**Dataset section:**
┄┄┄┄┄┄┄┄┄┄┄┄┄┄┄┄┄┄┄┄

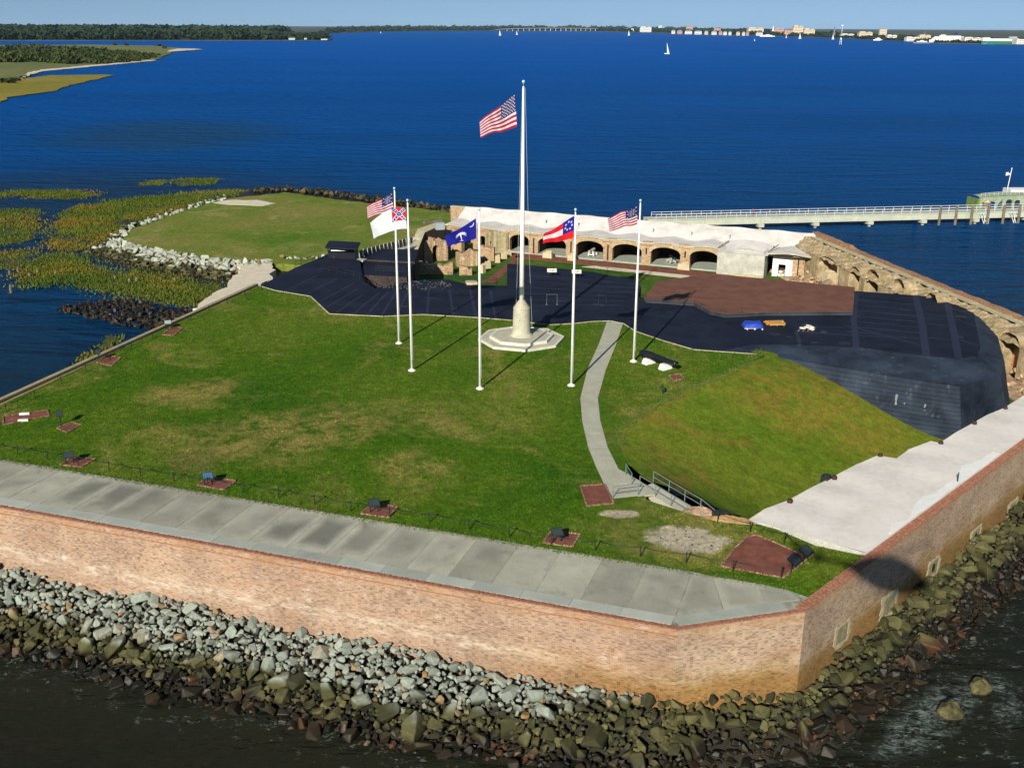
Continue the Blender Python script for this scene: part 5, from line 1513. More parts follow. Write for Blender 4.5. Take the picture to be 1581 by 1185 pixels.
# brick walk, pale path and kerb along the casemates
mb = MB(); mb.prism([cp(S0 + 15, -.05, 0), cp(c1 + 1, -1.7, 0), cp(c1 + 1, -5.5, 0), cp(S0 + 15, -4.2, 0)], PZ - .3, PZ + .05)
struct('brick_walk', mb, M['paver'])
mb = MB(); mb.prism([cp(18, -4.6, 0), cp(37, -5.2, 0), cp(37, -7.8, 0), cp(16, -6.6, 0)], PZ - .3, PZ + .03); struct('gravel_path', mb, M['sand'])
mb = MB(); mb.prism(pix([(742, 436), (760, 425), (783, 407), (798, 394), (810, 392), (800, 402), (782, 420), (764, 437)], PZ + .05), PZ - .3, PZ + .05); struct('brick_walk', mb, M['paver'])
for (px, py, w) in ((846, 398, 2.0), (883, 402, 1.6), (1056, 416, 2.4)):
    c = at(px, py, PZ); mb = MB(); mb.box((c.x, c.y, PZ + .55), (w, 1.1, 1.2), math.atan2(CU.y, CU.x), 0, .9); mb.box((c.x + .1, c.y + .1, PZ + 1.3), (w * .6, .7, .4), .2, 0, .8)
    solo('broken_pier', mb, M['ruin'], 'broken brick pier stump, %s' % ('below the leftmost full arch' if px == 846 else 'between two arches beside the white pole' if px == 883 else 'between the last two arches with a pale base'), 'pier')

# guns inside the casemates
def field_gun(name, loc, rz, label, mats):
    root = thing(name, (0, 0, 0), label, 'cannon', 'guns in the casemates')
    mb = MB(); mb.lathe((0, -1.6, 1.25), [(.10, 0), (.2, .06), (.2, .2), (.16, .35), (.19, .9), (.26, 1.6), (.30, 2.3), (.28, 2.6), (.12, 2.7), (.12, 2.85)], 12, (0, 1, .03)); part('barrel', mb, mats[0], root, True)
    for s in (-.45, .45):
        mb = MB(); mb.prism([(s - .08, -.7), (s + .08, -.7), (s + .08, 1.5), (s - .08, 1.5)], .35, lambda p: 1.25 - max(0, p.y) * .45); part('cheek', mb, mats[1], root)
        for y in (-.4, 1.0):
            mb = MB(); mb.lathe((s * 1.25 - .06, y, .33), [(.33, 0), (.33, .12)], 14, (1, 0, 0)); part('wheel', mb, mats[1], root)
    mb = MB(); mb.box((0, .3, .55), (1.0, .25, .2)); mb.box((0, -.45, .4), (1.3, .14, .14)); part('transom', mb, mats[1], root)
    root.location = loc; root.rotation_euler = (0, 0, rz)
    return root
g1 = cp((arches[2][0] + arches[2][1]) / 2 - .2, 2.2, PZ + .32)
field_gun('casemate_gun', g1, -.5, 'pale grey gun on a carriage inside the arch behind the red flagpole', (M['block_concrete'], M['whitewash']))
g2 = cp((arches[4][0] + arches[4][1]) / 2 + .6, 2.6, PZ + .32)
field_gun('casemate_gun', g2, .3, 'dark gun on a carriage inside the second arch from the concrete block', (M['iron_black'], M['block_concrete']))

# ------------------------------------------------------------------ brick ruins left of the casemates
def ruin(name, a, b_, th, z0, hts, label, ops=(), jit=.12, mat=None):
    a, b_ = at(*a, z0), at(*b_, z0)
    L = (b_ - a).length
    rr = random.Random(int(a.x * 7))
    noise_ = [rr.uniform(-.35, .35) for _ in range(40)]
    def top(s):
        t = s / L * (len(hts) - 1); i = min(int(t), len(hts) - 2)
        return z0 + hts[i] + (hts[i + 1] - hts[i]) * (t - i) + noise_[int(s * 2.2) % 40]
    n = Vector((-(b_ - a).y, (b_ - a).x, 0)).normalized()
    if n.y < 0: n = -n
    mb = MB(); arch_wall(mb, a, b_, th, z0 - .5, top, [(o[0] * L, o[1] * L, z0 - .5 if o[2] <= 0 else z0 + o[2], z0 + o[3], o[4]) for o in ops], .45, jit, inward=n)
    return solo(name, mb, mat or M['ruin'], label, 'ruin', 'brick ruins beside the casemates')
ruin('ruined_wall', (652, 405), (692, 402), 1.6, PZ, [4.3, 4.4, 3.9], 'tall ruined brick wall with one narrow arched doorway', [(.40, .62, 0, 2.6, .7)])
ruin('ruined_wall', (632, 424), (700, 424), 1.8, PZ, [2.0, 2.1, 1.8, 2.0], 'long low ruined brick wall directly behind the black roof edge')
ruin('ruined_wall', (706, 412), (741, 410), 1.4, PZ, [2.4, 3.0, 2.7], 'mid-height ruined wall below the blue flag')
ruin('ruined_wall', (741, 402), (762, 403), 1.3, PZ, [3.0, 2.8], 'square ruined brick wall just right of the blue-flag pole')
ruin('ruined_wall', (710, 425), (729, 425), 1.2, PZ, [1.5, 1.2], 'small knee-high ruined wall in the grass before the blue-flag pole')
ruin('ruined_wall', (752, 392), (784, 390), 1.2, PZ, [4.2, 4.4, 4.0], 'ruined concrete-faced wall between the blue-flag pole and the first dark arch', [(.1, .22, 0, 2.4, .3)], mat=M['block_ruin'] if 'block_ruin' in M else M.setdefault('block_ruin', mottled('rough_ruin_concrete', (0.26, 0.22, 0.12), (0.42, 0.36, 0.22), None, 1.0, 5, bs=.6, bd=.08)))
ruin('ruined_wall', (682, 388), (712, 392), 1.2, PZ, [4.6, 4.2, 3.4], 'ruined wall running behind the doorway wall up to the casemate roof')
for (px, py, h) in ((745, 421, 1.6), (753, 414, 1.3), (768, 405, 1.4), (778, 399, 1.2), (785, 395, 1.1)):
    c = at(px, py, PZ); mb = MB(); mb.box((c.x, c.y, PZ + h / 2), (1.0, .9, h), random.uniform(0, 1), 0, .85); mb.box((c.x + .2, c.y, PZ + h + .05), (.5, .5, .3), .4, 0, .7)
    solo('pier_stump', mb, M['ruin'], 'broken brick pier stump lining the red brick walk, %s from the front' % ordn[(745, 753, 768, 778, 785).index(px)], 'pier stump', 'pier stumps along the brick walk')

# ------------------------------------------------------------------ right flank wall with broken vault arches
W0_, W1_ = cp(SBb + .2, CASD - .2, 0), at(1581, 487, 10.0)
WDir = Vector((W1_.x - W0_.x, W1_.y - W0_.y, 0)).normalized()
WL = (W1_ - W0_).length + 30
WI = Vector((-WDir.y, WDir.x, 0))
if WI.x > 0: WI = -WI
W0_ = Vector((W0_.x, W0_.y, 0))
def wp(s, t, z): q = W0_ + WDir * s + WI * t; return Vector((q.x, q.y, z))
fl = thing('flank_wall', wp(30, 0, PZ), 'ruined flank wall with broken brick arches running down the right side', 'wall')
rr = random.Random(5)
topn = [rr.uniform(-.12, .12) for _ in range(200)]
mb = MB(); arch_wall(mb, wp(-.5, 0, 0), wp(WL, 0, 0), 1.1, -1, lambda s: 9.9 + (.35 if s < 14 else 0) + topn[int(s / 1.7) % 200] * .6, inward=WI, step=1.5); part('outer_parapet', mb, M['wall_side2'] if 'wall_side2' in M else M.setdefault('wall_side2', brick_mat('flank_brick', (0.33, 0.17, 0.09), (0.24, 0.12, 0.065), (0.36, 0.28, 0.17), white=.4, orange=.6)), fl)
mb = MB(); mb.grid(lambda u, v: wp(u * WL, 1.1 + v * 1.3, 9.55 + .12 * topn[int(u * 150)] + (.05 if v == 0 else 0)), 110, 2); part('ledge', mb, M['ledge'], fl)
def rub_fn(u, v):
    s = u * WL
    z = 9.45 - 1.5 * v ** 1.2 + .22 * math.sin(s * 1.9 + v * 5) * math.sin(s * .73 + v * 9) + .16 * topn[int(s * 2.3 + v * 31) % 200] * 3
    return wp(s, 2.4 + v * 3.2, z)
mb = MB(); mb.grid(rub_fn, 160, 9); part('broken_vault', mb, M['rubble_top'] if 'rubble_top' in M else M.setdefault('rubble_top', mottled('mossy_masonry', (0.19, 0.155, 0.07), (0.50, 0.40, 0.26), (0.33, 0.255, 0.145), .8, 3.5, bs=.9, bd=.2)), fl)
fops = []
for x0, x1, yc, yt in ((1263, 1294, 412, 397), (1312, 1327, 424, 411), (1336, 1358, 430, 416), (1379, 1397, 442, 430), (1428, 1446, 470, 452), (1540, 1573, 548, 512)):
    f0, f1 = [(on_wall(x, yc, wp(0, 5.5, 0), WI) - W0_).dot(WDir) for x in (x0, x1)]
    zt_ = on_wall((x0 + x1) / 2, yt, wp(0, 5.5, 0), WI).z
    w_ = f1 - f0; r_ = min(1.7, w_ * .36)
    fops.append((f0, f1, PZ - .5, zt_ - r_ * .86, r_))
print('flank arches', [[round(v, 1) for v in f] for f in fops], round(WL, 1))
mb = MB(); arch_wall(mb, wp(0, 5.5, 0), wp(WL, 5.5, 0), 2.2, PZ - .6, lambda q: 8.0 + topn[int(q * 1.3) % 200] * 1.5, fops, .8, .1, inward=-WI); part('arched_face', mb, M['rubble_top'], fl)
mb = MB(); mb.prism([wp(0, 1.2, 0), wp(WL, 1.2, 0), wp(WL, 3.2, 0), wp(0, 3.2, 0)], PZ - .6, 8.4); part('niche_back', mb, M['brick_niche'] if 'brick_niche' in M else M.setdefault('brick_niche', brick_mat('orange_niche_brick', (0.48, 0.24, 0.14), (0.36, 0.17, 0.09), (0.46, 0.34, 0.22), white=.7)), fl)
deb = thing('debris_heap', wp(20, 6.5, PZ), kind='structure')
mb = MB(); mb.grid(lambda u, v: wp(u * WL, 5.2 + v * 4.5, PZ + (1.8 - 1.8 * v) * (.65 + .5 * math.sin(u * 61) * math.sin(u * 23 + 1)) + .5 * topn[int(u * 190 + v * 50) % 200]), 120, 8); part('heap', mb, M['debris'], deb)
sp = []
for _ in range(520):
    tt = random.random(); q = wp(random.uniform(0, WL), 5.0 + 4.5 * tt, 0); sp.append((q.x, q.y, PZ + (1 - tt) * random.uniform(.4, 1.9), random.uniform(.3, 1.1)))
for _ in range(260):
    tt = random.random(); q = wp(random.uniform(0, WL), 2.5 + 3.0 * tt, 0); sp.append((q.x, q.y, 9.3 - 1.5 * tt, random.uniform(.25, .75)))
M['rock_brick'] = rock_mat('brick_debris_stone', .3, .2, -1, (0.40, 0.28, 0.18))
place_rocks(deb, sp, M['rock_brick'], 60)
mb = MB(); c0_ = at(1283, 442, PZ); mb.box((c0_.x, c0_.y, PZ + 1.2), (3.0, 2.0, 2.9), .2, 0, .93); mb.box((c0_.x, c0_.y + .2, PZ + 2.8), (2.2, 1.4, .5), .3, 0, .8)
solo('brick_stump', mb, M['ruin'], 'big square brick stump at the corner of the brown roof', 'ruin')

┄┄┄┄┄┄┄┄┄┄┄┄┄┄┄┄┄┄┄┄

**Set exercise:**
From the top of the listing above, repeat each line exactly until you reach the line containing "solo('broken_pier', mb, M['ruin'], 'broken", and repeat that one too. Leave the pictures out.

**Worked answer:**
Continue the Blender Python script for this scene: part 5, from line 1513. More parts follow. Write for Blender 4.5. Take the picture to be 1581 by 1185 pixels.
# brick walk, pale path and kerb along the casemates
mb = MB(); mb.prism([cp(S0 + 15, -.05, 0), cp(c1 + 1, -1.7, 0), cp(c1 + 1, -5.5, 0), cp(S0 + 15, -4.2, 0)], PZ - .3, PZ + .05)
struct('brick_walk', mb, M['paver'])
mb = MB(); mb.prism([cp(18, -4.6, 0), cp(37, -5.2, 0), cp(37, -7.8, 0), cp(16, -6.6, 0)], PZ - .3, PZ + .03); struct('gravel_path', mb, M['sand'])
mb = MB(); mb.prism(pix([(742, 436), (760, 425), (783, 407), (798, 394), (810, 392), (800, 402), (782, 420), (764, 437)], PZ + .05), PZ - .3, PZ + .05); struct('brick_walk', mb, M['paver'])
for (px, py, w) in ((846, 398, 2.0), (883, 402, 1.6), (1056, 416, 2.4)):
    c = at(px, py, PZ); mb = MB(); mb.box((c.x, c.y, PZ + .55), (w, 1.1, 1.2), math.atan2(CU.y, CU.x), 0, .9); mb.box((c.x + .1, c.y + .1, PZ + 1.3), (w * .6, .7, .4), .2, 0, .8)
    solo('broken_pier', mb, M['ruin'], 'broken brick pier stump, %s' % ('below the leftmost full arch' if px == 846 else 'between two arches beside the white pole' if px == 883 else 'between the last two arches with a pale base'), 'pier')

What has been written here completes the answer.